Dataset rows
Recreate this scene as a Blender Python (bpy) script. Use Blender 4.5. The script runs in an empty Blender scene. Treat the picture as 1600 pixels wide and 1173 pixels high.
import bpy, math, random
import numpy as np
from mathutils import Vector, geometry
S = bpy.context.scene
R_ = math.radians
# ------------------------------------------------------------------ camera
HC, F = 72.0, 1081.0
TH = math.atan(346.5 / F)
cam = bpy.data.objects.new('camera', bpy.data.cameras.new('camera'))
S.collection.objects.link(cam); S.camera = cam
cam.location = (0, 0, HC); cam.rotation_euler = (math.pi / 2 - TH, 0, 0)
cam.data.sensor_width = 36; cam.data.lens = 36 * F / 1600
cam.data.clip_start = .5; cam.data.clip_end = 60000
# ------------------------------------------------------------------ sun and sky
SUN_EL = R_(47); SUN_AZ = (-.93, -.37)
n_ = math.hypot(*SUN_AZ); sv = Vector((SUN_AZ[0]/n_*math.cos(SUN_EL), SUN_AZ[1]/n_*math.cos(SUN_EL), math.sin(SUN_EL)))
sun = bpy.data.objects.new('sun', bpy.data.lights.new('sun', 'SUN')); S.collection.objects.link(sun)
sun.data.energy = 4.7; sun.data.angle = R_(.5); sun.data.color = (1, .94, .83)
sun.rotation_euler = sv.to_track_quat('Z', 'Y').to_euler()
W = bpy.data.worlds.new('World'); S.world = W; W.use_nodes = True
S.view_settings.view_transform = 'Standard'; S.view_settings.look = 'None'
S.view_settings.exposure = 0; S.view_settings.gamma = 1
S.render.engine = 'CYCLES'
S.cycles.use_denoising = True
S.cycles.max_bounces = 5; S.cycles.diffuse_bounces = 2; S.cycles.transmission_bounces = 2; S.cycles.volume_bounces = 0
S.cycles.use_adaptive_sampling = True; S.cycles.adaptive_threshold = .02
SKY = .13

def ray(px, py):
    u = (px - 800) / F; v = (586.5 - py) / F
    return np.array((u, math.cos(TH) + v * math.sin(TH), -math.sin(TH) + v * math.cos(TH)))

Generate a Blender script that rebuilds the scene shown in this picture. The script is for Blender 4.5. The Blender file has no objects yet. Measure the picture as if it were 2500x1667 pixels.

Task objective:
Every record above should be copied exactly.

Complete answer:
Recreate this scene as a Blender Python (bpy) script. Use Blender 4.5. The script runs in an empty Blender scene. Treat the picture as 1600 pixels wide and 1173 pixels high.
import bpy, math, random
import numpy as np
from mathutils import Vector, geometry
S = bpy.context.scene
R_ = math.radians
# ------------------------------------------------------------------ camera
HC, F = 72.0, 1081.0
TH = math.atan(346.5 / F)
cam = bpy.data.objects.new('camera', bpy.data.cameras.new('camera'))
S.collection.objects.link(cam); S.camera = cam
cam.location = (0, 0, HC); cam.rotation_euler = (math.pi / 2 - TH, 0, 0)
cam.data.sensor_width = 36; cam.data.lens = 36 * F / 1600
cam.data.clip_start = .5; cam.data.clip_end = 60000
# ------------------------------------------------------------------ sun and sky
SUN_EL = R_(47); SUN_AZ = (-.93, -.37)
n_ = math.hypot(*SUN_AZ); sv = Vector((SUN_AZ[0]/n_*math.cos(SUN_EL), SUN_AZ[1]/n_*math.cos(SUN_EL), math.sin(SUN_EL)))
sun = bpy.data.objects.new('sun', bpy.data.lights.new('sun', 'SUN')); S.collection.objects.link(sun)
sun.data.energy = 4.7; sun.data.angle = R_(.5); sun.data.color = (1, .94, .83)
sun.rotation_euler = sv.to_track_quat('Z', 'Y').to_euler()
W = bpy.data.worlds.new('World'); S.world = W; W.use_nodes = True
S.view_settings.view_transform = 'Standard'; S.view_settings.look = 'None'
S.view_settings.exposure = 0; S.view_settings.gamma = 1
S.render.engine = 'CYCLES'
S.cycles.use_denoising = True
S.cycles.max_bounces = 5; S.cycles.diffuse_bounces = 2; S.cycles.transmission_bounces = 2; S.cycles.volume_bounces = 0
S.cycles.use_adaptive_sampling = True; S.cycles.adaptive_threshold = .02
SKY = .13

def ray(px, py):
    u = (px - 800) / F; v = (586.5 - py) / F
    return np.array((u, math.cos(TH) + v * math.sin(TH), -math.sin(TH) + v * math.cos(TH)))

Generate a Blender script that rebuilds the scene shown in this picture. The script is for Blender 4.5. The Blender file has no objects yet. Measure the picture as if it were 2500x1667 pixels.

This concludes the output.